### [Goal]
Search the listing below for the word "parts" and copy each line that holds it.
┏━━
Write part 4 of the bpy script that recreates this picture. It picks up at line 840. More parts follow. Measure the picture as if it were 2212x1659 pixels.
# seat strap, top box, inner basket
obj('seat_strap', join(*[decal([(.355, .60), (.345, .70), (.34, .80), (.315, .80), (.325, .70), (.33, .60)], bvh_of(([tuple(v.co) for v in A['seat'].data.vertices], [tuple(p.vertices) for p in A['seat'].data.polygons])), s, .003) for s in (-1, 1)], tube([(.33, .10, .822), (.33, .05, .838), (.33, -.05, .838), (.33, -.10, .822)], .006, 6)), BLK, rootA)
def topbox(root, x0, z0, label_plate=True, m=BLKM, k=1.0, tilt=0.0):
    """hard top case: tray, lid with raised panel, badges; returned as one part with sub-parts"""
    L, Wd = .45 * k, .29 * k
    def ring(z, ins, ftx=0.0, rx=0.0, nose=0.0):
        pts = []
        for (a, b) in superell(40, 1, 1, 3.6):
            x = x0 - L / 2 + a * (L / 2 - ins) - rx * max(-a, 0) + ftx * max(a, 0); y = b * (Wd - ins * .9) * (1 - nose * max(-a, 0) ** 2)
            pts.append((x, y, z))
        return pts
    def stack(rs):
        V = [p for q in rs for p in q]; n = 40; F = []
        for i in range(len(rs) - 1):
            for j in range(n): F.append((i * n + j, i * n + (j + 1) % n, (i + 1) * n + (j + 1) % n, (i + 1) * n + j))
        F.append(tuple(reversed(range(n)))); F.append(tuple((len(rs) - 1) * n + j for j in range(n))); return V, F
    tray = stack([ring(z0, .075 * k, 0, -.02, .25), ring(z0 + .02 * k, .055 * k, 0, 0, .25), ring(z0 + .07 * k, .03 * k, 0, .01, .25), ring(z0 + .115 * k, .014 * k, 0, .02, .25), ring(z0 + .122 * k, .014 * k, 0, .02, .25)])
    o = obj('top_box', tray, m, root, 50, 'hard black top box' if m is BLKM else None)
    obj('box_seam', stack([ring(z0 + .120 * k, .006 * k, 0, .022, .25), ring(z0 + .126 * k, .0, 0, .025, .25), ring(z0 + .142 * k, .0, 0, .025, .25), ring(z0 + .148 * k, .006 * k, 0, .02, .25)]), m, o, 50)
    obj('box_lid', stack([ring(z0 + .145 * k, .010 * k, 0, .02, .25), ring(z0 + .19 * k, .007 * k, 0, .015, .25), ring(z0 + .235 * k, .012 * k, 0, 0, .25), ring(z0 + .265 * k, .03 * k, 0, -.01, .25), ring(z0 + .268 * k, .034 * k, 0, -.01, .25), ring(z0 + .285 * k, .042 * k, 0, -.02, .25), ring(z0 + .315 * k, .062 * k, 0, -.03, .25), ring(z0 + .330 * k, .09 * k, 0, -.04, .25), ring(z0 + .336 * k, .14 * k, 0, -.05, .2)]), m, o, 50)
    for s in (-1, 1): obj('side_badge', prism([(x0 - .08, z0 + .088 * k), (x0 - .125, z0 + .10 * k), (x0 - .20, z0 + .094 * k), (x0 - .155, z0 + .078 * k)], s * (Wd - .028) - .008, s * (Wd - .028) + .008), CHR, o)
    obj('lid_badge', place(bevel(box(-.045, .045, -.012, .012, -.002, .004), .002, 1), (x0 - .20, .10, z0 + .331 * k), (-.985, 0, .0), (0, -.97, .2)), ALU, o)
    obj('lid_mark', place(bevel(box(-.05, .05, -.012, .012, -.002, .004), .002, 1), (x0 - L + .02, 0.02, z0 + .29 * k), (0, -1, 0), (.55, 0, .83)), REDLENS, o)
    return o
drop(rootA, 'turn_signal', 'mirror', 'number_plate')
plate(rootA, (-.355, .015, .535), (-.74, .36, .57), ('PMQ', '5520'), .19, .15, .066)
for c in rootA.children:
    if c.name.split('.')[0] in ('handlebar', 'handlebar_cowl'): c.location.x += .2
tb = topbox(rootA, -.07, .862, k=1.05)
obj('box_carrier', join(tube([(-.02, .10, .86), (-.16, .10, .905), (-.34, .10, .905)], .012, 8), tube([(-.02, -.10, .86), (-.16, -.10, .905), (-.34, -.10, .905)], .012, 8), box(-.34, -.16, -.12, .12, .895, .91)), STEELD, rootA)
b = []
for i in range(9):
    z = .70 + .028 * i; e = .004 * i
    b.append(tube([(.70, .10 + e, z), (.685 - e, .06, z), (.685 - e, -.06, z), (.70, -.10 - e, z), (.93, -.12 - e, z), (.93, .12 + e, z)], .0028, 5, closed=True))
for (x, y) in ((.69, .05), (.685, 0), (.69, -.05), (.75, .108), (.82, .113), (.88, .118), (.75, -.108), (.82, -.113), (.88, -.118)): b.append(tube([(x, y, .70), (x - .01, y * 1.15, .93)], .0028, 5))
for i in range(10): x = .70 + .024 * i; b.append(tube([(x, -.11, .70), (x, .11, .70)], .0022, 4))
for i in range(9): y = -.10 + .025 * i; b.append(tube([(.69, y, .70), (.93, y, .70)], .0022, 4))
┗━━
### [The answer]
Write part 4 of the bpy script that recreates this picture. It picks up at line 840. More parts follow. Measure the picture as if it were 2212x1659 pixels.
    """hard top case: tray, lid with raised panel, badges; returned as one part with sub-parts"""